### [Direction]
Reproduce the data in its entirety, exactly as supplied.

::: Data section :::

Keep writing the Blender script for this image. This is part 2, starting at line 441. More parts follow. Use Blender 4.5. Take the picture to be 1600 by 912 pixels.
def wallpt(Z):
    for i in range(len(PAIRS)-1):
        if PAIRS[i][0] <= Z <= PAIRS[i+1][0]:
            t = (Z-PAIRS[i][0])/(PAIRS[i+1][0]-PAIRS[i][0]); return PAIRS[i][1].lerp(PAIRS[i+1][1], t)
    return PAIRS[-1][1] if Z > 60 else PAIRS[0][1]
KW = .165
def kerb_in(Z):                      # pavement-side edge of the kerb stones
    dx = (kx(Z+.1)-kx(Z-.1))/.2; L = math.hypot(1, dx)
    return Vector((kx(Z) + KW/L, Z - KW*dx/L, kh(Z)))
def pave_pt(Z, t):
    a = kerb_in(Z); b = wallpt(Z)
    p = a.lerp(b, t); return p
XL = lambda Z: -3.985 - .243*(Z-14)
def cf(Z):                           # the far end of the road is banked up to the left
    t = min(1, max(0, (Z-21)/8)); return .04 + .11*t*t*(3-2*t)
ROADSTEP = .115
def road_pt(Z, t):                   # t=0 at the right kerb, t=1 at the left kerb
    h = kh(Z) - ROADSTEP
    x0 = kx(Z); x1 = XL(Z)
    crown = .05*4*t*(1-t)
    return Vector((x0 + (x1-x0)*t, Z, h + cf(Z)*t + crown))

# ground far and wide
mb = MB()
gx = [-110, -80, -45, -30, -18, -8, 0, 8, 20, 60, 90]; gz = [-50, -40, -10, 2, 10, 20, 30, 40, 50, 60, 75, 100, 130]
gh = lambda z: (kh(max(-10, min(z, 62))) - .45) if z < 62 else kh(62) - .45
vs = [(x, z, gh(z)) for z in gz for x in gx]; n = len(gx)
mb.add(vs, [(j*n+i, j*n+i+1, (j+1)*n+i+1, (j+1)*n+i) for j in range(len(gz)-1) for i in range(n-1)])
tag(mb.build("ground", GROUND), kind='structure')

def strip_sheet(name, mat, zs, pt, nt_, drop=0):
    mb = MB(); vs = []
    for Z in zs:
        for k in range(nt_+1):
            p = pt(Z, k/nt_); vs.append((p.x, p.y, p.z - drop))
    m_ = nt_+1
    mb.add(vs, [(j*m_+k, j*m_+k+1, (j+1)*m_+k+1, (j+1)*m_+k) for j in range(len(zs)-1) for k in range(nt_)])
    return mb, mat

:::

### [Complete output]
Keep writing the Blender script for this image. This is part 2, starting at line 441. More parts follow. Use Blender 4.5. Take the picture to be 1600 by 912 pixels.
def wallpt(Z):
    for i in range(len(PAIRS)-1):
        if PAIRS[i][0] <= Z <= PAIRS[i+1][0]:
            t = (Z-PAIRS[i][0])/(PAIRS[i+1][0]-PAIRS[i][0]); return PAIRS[i][1].lerp(PAIRS[i+1][1], t)
    return PAIRS[-1][1] if Z > 60 else PAIRS[0][1]
KW = .165
def kerb_in(Z):                      # pavement-side edge of the kerb stones
    dx = (kx(Z+.1)-kx(Z-.1))/.2; L = math.hypot(1, dx)
    return Vector((kx(Z) + KW/L, Z - KW*dx/L, kh(Z)))
def pave_pt(Z, t):
    a = kerb_in(Z); b = wallpt(Z)
    p = a.lerp(b, t); return p
XL = lambda Z: -3.985 - .243*(Z-14)
def cf(Z):                           # the far end of the road is banked up to the left
    t = min(1, max(0, (Z-21)/8)); return .04 + .11*t*t*(3-2*t)
ROADSTEP = .115
def road_pt(Z, t):                   # t=0 at the right kerb, t=1 at the left kerb
    h = kh(Z) - ROADSTEP
    x0 = kx(Z); x1 = XL(Z)
    crown = .05*4*t*(1-t)
    return Vector((x0 + (x1-x0)*t, Z, h + cf(Z)*t + crown))

# ground far and wide
mb = MB()
gx = [-110, -80, -45, -30, -18, -8, 0, 8, 20, 60, 90]; gz = [-50, -40, -10, 2, 10, 20, 30, 40, 50, 60, 75, 100, 130]
gh = lambda z: (kh(max(-10, min(z, 62))) - .45) if z < 62 else kh(62) - .45
vs = [(x, z, gh(z)) for z in gz for x in gx]; n = len(gx)
mb.add(vs, [(j*n+i, j*n+i+1, (j+1)*n+i+1, (j+1)*n+i) for j in range(len(gz)-1) for i in range(n-1)])
tag(mb.build("ground", GROUND), kind='structure')

def strip_sheet(name, mat, zs, pt, nt_, drop=0):
    mb = MB(); vs = []
    for Z in zs:
        for k in range(nt_+1):
            p = pt(Z, k/nt_); vs.append((p.x, p.y, p.z - drop))
    m_ = nt_+1
    mb.add(vs, [(j*m_+k, j*m_+k+1, (j+1)*m_+k+1, (j+1)*m_+k) for j in range(len(zs)-1) for k in range(nt_)])
    return mb, mat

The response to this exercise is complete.